De lo contrario, dejando que el sí o el no sean vinculantes con la mitad de votos más uno y/o con una participación baja, no será jamás justo el resultado. Porque pasados unos meses, muertos unos cuantos del censo e incorporados nuevos ciudadanos al mismo, el resultado puede ser el opuesto. Y una decisión donde están en juego tantas cosas no puede depender tanto de elementos circunstanciales.
Estas son simples propuestas de un ciudadano español cualquiera, que es muy consciente de la suerte que tiene de pertenecer a este conjunto en este momento de la historia. El más libre, justo y seguro que hemos conocido por estas tierras. Quizá si nuestro nombre oficial fuera el Reino de las Españas (en un futuro, quizá la República de las Españas, si así lo decidiéramos entre todos) nada de esto estaría pasando. Porque Cataluña se identificaría como una de la decena de las Españas que conforman nuestra afortunada nación política. Y en ese reconocimiento de diversidad colectiva encajaría la identidad de pertenencia a un Estado por darnos lo más importante: la riqueza de una ciudadanía cargada de matices.
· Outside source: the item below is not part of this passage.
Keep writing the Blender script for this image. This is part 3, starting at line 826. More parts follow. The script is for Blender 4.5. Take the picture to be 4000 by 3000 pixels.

No parece inteligente renunciar a ni uno solo de ellos.
Como le pasará a más de uno, ya no sé si soy yo el que se está volviendo loco o si el sentido común me asiste realmente a mí mientras nos envuelve una creciente locura colectiva. El conflicto que se agudiza estos días en Cataluña despierta día tras día un asombro que se torna inmediatamente en preocupación. Preocupación por poner en duda valores democráticos que nos inculcaron desde niños a las primeras generaciones que nacimos en libertad.